E a forma despudorada com que Eric Steel abre o seu filme, nesse aproveitamento estilístico da espuma da morte para aí inserir as primeiras palavras do genérico, prenuncia desde logo algumas reservas quanto ao carácter oportunista do projecto. É que nem sempre é fácil traçar o meio da ponte. Nem sempre é fácil separar-lhe as margens. Onde acaba a denúncia e começa a exploração do sofrimento e do desespero de vidas alheias até ao último frame? Este não é um reality show levado até às últimas consequências. Porque as últimas consequências ainda estão para ser inventadas. Apenas se abriu uma brecha no dique do voyeurismo e do sensacionalismo mórbido. Se o dique ceder seguem-se as cenas dos próximos capítulos, uma câmara subaquática, por exemplo, para que o espectador não perca pitada, os desmembramentos do impacto na água, a agonia do afogamento, os últimos estertores da morte. Ou então persegue-se o filão, a seguir aos saltos na ponte de S. Francisco porque não os enforcamentos nas prisões? Ou os suicídios nas linhas de comboio? Ou as convulsões da overdose?
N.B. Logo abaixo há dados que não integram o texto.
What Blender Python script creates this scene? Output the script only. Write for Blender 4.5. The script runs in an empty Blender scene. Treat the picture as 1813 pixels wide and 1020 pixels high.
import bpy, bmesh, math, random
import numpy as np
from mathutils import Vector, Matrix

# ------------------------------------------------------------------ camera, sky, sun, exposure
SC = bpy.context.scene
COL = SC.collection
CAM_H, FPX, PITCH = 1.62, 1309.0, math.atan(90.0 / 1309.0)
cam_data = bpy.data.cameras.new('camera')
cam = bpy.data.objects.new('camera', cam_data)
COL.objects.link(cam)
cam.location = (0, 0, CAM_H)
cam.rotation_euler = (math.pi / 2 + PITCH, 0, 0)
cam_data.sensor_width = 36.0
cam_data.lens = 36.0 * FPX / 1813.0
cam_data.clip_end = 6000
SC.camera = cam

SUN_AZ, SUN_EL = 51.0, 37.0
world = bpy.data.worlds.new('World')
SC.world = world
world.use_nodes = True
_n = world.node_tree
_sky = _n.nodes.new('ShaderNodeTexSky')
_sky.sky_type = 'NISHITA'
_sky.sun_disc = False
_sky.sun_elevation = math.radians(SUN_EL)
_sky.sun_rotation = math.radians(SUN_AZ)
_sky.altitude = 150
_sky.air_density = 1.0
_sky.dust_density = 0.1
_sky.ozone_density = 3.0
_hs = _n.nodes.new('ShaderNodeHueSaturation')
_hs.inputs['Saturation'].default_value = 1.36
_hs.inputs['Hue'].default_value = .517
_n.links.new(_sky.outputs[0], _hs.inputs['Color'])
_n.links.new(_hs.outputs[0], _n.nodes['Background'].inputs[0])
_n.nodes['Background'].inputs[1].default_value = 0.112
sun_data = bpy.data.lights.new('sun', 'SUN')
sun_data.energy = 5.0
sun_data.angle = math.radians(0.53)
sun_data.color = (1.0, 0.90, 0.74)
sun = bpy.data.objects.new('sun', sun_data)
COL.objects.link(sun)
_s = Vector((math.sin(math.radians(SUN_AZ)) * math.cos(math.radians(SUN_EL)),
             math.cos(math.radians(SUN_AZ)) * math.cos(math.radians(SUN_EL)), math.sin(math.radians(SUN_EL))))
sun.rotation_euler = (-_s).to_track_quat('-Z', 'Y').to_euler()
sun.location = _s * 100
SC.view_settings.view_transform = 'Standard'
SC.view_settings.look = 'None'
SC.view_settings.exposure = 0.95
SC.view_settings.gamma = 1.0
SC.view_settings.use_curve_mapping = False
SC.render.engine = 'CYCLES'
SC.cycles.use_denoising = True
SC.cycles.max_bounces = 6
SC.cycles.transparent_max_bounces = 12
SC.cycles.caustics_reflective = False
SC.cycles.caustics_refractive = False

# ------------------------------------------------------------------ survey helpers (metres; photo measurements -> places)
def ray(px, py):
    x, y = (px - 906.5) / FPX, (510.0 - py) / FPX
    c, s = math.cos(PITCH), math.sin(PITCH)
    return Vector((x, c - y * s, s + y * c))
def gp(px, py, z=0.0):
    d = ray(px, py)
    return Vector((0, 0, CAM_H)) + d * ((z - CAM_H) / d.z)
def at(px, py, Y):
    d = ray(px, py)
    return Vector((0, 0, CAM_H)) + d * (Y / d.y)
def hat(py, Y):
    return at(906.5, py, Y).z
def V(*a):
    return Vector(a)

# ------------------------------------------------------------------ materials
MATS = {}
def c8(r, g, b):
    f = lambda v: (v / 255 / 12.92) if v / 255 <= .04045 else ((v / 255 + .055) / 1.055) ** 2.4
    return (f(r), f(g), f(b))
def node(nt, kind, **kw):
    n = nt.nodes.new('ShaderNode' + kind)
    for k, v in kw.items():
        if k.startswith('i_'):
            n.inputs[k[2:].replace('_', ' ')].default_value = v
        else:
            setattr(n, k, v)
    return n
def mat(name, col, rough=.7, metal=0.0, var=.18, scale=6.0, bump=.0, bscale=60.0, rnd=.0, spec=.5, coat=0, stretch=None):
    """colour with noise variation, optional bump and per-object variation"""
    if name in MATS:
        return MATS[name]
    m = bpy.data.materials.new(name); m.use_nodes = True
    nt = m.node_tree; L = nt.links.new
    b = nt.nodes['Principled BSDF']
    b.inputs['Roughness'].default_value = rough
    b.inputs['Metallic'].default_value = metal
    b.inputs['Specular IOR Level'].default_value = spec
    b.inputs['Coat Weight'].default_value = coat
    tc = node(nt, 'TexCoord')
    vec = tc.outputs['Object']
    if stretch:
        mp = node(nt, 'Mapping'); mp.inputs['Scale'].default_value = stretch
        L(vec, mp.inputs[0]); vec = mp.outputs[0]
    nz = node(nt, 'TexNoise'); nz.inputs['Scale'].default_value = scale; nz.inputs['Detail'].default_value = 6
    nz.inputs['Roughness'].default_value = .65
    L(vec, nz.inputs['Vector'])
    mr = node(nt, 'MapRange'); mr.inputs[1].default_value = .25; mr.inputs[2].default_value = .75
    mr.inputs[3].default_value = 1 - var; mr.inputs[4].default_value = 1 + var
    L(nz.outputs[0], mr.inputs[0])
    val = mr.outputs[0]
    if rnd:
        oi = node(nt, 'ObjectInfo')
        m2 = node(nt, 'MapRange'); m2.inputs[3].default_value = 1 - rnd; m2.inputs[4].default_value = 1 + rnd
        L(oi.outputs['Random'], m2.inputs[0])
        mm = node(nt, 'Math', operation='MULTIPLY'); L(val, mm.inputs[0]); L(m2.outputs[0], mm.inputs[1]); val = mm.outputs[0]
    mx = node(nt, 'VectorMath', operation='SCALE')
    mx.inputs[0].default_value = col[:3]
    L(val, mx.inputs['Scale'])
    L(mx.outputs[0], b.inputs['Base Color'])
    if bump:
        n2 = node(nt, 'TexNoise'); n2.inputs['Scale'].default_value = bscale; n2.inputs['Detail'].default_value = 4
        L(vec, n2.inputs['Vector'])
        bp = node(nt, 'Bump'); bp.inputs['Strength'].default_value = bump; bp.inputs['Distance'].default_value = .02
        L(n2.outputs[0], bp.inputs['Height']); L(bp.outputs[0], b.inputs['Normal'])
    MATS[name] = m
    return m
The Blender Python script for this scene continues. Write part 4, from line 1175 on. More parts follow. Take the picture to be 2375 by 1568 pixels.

Para denunciar a ausência de barreiras anti-suicídio naquela ponte, Steel não precisava de ter mostrado meia dúzia de quedas. Para falar dessas pessoas enjauladas dentro de si próprias não precisava de as ter exibido ao mundo. Aquelas eram pessoas reais. E aqueles eram os seus últimos momentos. Talvez fosse mais honesto se o realizador se limitasse a colar os saltos letais. Todo o enquadramento e os depoimentos dos familiares soam a grande aparato, a grande empenhamento auto-justificativo. Porque a inaugural intenção, o ponto de partida era mesmo a captação do acto suicidário. Dificilmente esta nódoa se desgrudará do filme. A nódoa do voyeurismo que desperta o que de mais primário e destruidor existe em nós. Um espectáculo de morte utilizando as ferramentas do cinema. Como naqueles filmes série B, em que os transeuntes ávidos de sangue gritam Salta! Salta! Como as tricoteuses da guilhotina francesa, que interrompiam o crochet a cada cabeça decepada. Como nas arenas romanas. Como nos autos de fé. Como nas touradas. E a marca civilizacional é justamente retirar de cena o que não deve estar em cena. O obsceno. Por isso, o documentário foi rejeitado nos festivais de Cannes e Berlim. Talvez por isso, só passados dois anos sobre a sua estreia nos EUA, depois de bem arrefecida a polémica, tenha chegado a Portugal.

Apesar de tudo, A Ponte é um documentário-choque. Como todas as pontes, tem um outro lado, que por momentos faz esquecer o foco de rapina das câmaras ocultas. Eric inspirou-se num artigo do jornalista Tad Friend, no New Yorker. Ali se lia uma passagem de uma carta de despedida: «Vou caminhar até à ponte. Se uma pessoa me sorrir pelo caminho, não salto». Saltou. Um dos wind-surfista do início do documentário, o que sentiu «some stuff falling», conta como acordou naquela manhã a pensar que estava um belo dia para surfar. Enquanto noutro ponto da cidade, alguém acordou a pensar que estava um belo dia para morrer.

Eric conseguiu entrevistar um dos raros sobreviventes a um salto na ponte (sessenta e tal metros a cento e muitos à hora). Mal deu o passo em falso, arrependeu-se, pensou que afinal queria viver, tentou entrar de pés na água, submergiu uma centena de metros, voltou à tona e... respirou. Uma foca (atenção que nas legendas lê-se gaivota), conta, amparou-lhe uma das pernas. Achou que era uma enviada divina. Duas vértebras estilhaçaram-se, entrou em coma, mas sobreviveu. Lembra-se de que, nesse quase fatídico dia, calcorreava a ponte, desesperado, com a cara lavada em lágrimas. Uma turista alemã abeirou-se dele. Passou-lhe uma máquina para as mãos: «Se faz favor, pode tirar-me uma fotografia?».